Ogni contenuto discutibile è evidenziato con un colore diverso che corrisponde al tipo di implicito linguistico usato dal parlante in quell’occasione. Il tipo di implicito è indicato nell’etichetta che compare al passaggio, e che ne esplicita anche la funzione comunicativa.

Ogni contenuto implicito serve a realizzare un certo obbiettivo nella comunicazione: cioè, è dotato di una Funzione comunicativa. Ad esempio: Autoelogio, Elogio di altri, Attacco, Difesa e Opinione personale. 

La Presupposizione è un contenuto presentato come se i destinatari ne fossero già al corrente: in questo modo non sono indotti a metterlo in discussione.
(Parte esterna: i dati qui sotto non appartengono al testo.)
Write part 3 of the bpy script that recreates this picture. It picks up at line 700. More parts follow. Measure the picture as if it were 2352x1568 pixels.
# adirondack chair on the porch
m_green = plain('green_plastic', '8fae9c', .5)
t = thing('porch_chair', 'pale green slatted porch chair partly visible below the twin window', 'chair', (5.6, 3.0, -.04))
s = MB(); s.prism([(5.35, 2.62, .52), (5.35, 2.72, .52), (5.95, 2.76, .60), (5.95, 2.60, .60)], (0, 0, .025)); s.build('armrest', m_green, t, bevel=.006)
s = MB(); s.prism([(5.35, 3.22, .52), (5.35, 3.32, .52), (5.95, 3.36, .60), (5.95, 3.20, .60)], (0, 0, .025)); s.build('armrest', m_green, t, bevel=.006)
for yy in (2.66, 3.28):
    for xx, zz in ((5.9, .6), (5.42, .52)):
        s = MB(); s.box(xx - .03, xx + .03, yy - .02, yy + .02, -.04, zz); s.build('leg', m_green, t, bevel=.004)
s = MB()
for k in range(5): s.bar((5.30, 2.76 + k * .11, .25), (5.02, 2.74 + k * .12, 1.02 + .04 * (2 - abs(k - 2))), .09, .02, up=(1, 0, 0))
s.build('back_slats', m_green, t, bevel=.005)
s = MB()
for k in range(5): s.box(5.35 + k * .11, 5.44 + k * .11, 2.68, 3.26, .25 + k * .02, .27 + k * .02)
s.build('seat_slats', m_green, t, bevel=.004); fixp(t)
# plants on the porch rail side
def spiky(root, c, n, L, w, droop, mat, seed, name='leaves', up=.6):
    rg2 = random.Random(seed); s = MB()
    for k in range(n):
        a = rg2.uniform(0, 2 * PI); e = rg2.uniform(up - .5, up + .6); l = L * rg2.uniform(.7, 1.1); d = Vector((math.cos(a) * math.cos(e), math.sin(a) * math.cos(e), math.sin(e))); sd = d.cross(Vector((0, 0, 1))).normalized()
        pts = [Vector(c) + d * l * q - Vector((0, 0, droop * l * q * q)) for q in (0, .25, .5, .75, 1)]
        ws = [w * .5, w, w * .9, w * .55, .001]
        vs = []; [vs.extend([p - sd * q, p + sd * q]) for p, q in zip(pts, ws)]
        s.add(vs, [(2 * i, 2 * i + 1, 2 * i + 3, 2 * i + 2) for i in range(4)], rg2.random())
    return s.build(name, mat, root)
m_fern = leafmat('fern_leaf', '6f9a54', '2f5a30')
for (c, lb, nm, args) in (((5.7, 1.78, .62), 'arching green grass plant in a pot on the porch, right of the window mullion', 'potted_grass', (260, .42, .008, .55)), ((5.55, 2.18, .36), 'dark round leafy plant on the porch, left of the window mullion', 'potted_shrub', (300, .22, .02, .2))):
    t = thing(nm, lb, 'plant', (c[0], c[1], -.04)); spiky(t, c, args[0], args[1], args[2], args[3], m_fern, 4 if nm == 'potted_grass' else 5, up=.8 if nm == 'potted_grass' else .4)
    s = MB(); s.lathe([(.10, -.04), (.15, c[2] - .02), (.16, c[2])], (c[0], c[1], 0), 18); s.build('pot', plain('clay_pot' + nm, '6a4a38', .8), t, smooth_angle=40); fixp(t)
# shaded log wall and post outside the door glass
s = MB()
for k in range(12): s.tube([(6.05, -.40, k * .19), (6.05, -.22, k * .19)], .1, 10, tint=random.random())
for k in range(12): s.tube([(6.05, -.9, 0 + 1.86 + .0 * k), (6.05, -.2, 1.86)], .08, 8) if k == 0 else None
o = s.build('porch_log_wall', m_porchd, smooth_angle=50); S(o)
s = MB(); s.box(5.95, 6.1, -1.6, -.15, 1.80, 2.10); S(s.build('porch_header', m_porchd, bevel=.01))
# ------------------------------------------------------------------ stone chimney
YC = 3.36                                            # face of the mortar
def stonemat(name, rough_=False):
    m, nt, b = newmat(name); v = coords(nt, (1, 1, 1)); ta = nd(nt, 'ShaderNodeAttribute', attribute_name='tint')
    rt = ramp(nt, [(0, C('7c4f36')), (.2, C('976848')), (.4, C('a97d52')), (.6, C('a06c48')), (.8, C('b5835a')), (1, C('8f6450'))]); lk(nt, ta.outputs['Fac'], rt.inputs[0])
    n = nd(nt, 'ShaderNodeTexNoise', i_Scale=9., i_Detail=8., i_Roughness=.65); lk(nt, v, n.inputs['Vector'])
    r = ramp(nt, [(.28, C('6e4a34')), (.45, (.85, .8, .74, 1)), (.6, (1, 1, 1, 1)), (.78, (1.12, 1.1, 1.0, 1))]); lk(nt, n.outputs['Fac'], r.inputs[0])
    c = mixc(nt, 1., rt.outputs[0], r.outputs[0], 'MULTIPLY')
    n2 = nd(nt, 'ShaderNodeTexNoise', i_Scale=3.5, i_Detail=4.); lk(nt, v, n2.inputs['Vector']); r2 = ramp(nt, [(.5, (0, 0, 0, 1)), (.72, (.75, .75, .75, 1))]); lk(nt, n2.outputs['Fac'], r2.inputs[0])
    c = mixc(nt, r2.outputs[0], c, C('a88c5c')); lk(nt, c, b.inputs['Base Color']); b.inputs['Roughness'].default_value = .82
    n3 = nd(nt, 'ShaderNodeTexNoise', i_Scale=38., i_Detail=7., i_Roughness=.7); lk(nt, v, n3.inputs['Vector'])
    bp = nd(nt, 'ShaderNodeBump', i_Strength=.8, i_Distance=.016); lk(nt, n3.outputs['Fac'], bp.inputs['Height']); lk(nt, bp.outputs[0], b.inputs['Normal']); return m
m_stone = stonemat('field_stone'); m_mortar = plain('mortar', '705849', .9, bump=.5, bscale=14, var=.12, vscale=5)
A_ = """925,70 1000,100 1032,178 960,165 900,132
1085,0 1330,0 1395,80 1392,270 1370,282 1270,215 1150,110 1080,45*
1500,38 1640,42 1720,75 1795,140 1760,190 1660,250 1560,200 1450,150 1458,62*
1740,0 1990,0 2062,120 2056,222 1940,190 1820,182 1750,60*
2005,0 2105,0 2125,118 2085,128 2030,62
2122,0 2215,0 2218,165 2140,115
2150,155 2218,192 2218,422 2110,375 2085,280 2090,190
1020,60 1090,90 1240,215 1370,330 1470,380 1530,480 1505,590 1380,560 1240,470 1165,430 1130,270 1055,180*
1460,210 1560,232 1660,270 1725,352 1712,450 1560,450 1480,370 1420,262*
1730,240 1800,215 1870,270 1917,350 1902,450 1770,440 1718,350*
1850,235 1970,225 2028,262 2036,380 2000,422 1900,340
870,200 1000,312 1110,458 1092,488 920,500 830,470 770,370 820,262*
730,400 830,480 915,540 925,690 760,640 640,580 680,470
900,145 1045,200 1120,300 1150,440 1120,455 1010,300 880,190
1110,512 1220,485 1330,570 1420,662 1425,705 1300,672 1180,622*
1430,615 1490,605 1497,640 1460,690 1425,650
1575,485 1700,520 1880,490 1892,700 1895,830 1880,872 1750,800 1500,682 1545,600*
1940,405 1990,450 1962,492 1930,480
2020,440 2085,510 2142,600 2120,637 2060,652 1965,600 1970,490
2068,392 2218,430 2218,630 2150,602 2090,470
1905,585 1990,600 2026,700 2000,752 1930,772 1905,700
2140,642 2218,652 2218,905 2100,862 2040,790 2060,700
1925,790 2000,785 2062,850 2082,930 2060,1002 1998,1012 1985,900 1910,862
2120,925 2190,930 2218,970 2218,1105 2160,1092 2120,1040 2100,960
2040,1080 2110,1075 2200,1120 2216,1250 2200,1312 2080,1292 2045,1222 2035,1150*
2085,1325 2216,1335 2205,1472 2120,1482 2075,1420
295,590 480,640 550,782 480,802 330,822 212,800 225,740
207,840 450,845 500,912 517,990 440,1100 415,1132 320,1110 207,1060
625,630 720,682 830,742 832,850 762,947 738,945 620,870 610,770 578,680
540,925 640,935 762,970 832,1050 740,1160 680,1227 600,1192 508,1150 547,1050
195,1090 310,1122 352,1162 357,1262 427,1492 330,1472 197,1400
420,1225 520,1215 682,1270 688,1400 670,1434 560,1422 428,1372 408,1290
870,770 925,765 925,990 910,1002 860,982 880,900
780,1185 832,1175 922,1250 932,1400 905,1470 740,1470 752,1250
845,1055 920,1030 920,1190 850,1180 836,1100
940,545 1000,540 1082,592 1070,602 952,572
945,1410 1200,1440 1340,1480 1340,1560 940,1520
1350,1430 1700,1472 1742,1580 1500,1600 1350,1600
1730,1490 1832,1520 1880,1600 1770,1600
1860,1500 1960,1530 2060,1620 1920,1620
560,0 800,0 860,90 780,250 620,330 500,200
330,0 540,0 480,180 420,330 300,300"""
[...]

L’Implicatura è un contenuto che non è detto esplicitamente, ma è lasciato intuire. Poiché lo implica lui, il destinatario si accorge di meno che gli è stato trasmesso dall’emittente. 

Un’Espressione vaga è compatibile con molti diversi contenuti concreti, per cui è difficile accorgersi se essa sia falsa o esagerata.

Un Topic, per i linguisti, è un’informazione presentata come se se ne stesse già parlando, quindi come se fosse già abbastanza accettata nel discorso.